Written task =>
Copy all lines that contain the word "from".

Exercise data =>
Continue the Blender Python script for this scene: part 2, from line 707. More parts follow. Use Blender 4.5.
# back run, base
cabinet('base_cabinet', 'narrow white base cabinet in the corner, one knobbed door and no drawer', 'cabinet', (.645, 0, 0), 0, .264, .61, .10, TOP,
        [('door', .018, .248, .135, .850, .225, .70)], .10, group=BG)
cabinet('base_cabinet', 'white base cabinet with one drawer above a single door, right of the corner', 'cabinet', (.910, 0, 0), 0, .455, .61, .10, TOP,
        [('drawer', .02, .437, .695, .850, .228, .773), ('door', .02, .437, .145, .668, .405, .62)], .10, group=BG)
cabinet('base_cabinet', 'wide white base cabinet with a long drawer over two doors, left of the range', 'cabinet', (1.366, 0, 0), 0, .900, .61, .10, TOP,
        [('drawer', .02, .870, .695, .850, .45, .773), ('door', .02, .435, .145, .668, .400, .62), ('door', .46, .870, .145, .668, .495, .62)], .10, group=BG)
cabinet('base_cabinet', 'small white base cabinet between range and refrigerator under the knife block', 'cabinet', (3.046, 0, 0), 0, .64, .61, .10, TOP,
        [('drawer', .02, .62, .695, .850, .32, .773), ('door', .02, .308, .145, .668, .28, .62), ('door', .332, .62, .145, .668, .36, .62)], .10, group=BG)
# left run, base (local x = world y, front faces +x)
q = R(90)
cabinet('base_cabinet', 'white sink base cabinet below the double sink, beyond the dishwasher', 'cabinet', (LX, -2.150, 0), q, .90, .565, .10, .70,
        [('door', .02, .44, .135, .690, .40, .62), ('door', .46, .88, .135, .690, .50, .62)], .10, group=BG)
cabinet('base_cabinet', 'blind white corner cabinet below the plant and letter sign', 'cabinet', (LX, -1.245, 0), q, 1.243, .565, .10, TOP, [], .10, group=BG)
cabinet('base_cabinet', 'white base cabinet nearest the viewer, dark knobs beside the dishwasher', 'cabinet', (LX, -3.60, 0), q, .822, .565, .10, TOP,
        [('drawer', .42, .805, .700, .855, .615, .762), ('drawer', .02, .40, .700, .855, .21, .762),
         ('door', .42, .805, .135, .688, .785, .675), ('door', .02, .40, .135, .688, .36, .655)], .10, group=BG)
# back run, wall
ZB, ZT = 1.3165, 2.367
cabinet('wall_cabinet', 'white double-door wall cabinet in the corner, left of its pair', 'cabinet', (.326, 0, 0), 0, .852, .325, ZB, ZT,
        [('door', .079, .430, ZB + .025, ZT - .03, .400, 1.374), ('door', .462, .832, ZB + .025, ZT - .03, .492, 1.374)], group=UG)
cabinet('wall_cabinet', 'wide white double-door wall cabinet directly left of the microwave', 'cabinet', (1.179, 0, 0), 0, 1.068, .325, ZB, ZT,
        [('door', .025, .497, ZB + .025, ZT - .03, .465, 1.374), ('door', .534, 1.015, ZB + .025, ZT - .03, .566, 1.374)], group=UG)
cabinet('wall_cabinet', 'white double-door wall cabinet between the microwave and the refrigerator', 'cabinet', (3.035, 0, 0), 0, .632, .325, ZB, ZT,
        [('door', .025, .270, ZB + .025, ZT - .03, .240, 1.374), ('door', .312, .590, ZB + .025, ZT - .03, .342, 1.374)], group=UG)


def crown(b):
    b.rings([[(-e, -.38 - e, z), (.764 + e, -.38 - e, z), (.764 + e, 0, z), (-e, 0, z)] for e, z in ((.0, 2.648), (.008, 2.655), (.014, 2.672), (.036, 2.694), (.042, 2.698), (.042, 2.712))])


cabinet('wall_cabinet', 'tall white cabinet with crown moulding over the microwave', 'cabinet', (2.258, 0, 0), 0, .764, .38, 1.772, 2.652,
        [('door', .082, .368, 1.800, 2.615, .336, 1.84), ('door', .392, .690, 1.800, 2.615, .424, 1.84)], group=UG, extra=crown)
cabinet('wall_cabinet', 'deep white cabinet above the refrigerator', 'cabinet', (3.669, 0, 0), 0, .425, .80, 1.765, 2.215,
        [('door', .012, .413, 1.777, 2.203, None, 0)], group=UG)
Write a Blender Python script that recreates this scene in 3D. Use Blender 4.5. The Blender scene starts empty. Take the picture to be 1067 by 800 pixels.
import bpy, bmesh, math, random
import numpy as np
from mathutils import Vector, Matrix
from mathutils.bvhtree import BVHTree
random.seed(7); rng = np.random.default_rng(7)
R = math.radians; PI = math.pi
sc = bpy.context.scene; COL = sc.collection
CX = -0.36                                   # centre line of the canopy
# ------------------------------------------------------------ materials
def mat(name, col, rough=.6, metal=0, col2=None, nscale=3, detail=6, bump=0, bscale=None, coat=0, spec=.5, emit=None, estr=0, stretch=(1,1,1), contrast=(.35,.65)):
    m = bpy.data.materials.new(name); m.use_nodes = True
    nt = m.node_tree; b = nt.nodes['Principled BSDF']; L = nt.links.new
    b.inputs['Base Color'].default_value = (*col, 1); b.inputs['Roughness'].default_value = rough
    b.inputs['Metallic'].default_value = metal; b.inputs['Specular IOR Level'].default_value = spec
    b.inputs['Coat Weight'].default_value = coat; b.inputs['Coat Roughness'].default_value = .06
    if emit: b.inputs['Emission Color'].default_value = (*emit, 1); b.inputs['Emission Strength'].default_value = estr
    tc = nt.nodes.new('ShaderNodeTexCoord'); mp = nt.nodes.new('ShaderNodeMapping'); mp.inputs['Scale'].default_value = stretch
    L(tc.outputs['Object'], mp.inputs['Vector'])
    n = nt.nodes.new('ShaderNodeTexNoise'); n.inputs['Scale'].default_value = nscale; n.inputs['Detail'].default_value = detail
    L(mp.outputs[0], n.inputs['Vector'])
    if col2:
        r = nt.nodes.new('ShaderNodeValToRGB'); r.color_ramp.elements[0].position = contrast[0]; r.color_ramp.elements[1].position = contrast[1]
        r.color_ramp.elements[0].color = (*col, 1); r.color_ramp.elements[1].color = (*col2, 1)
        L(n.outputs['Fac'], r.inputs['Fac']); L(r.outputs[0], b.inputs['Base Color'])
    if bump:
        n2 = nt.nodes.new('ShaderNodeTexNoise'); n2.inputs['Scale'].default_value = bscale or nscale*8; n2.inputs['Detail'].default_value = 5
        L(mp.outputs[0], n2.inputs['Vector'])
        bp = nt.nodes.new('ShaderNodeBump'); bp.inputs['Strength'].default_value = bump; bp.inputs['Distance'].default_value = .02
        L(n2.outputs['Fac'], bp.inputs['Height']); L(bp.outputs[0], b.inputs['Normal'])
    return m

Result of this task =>
Continue the Blender Python script for this scene: part 2, from line 707. More parts follow. Use Blender 4.5.
from mathutils import Vector, Matrix
from mathutils.bvhtree import BVHTree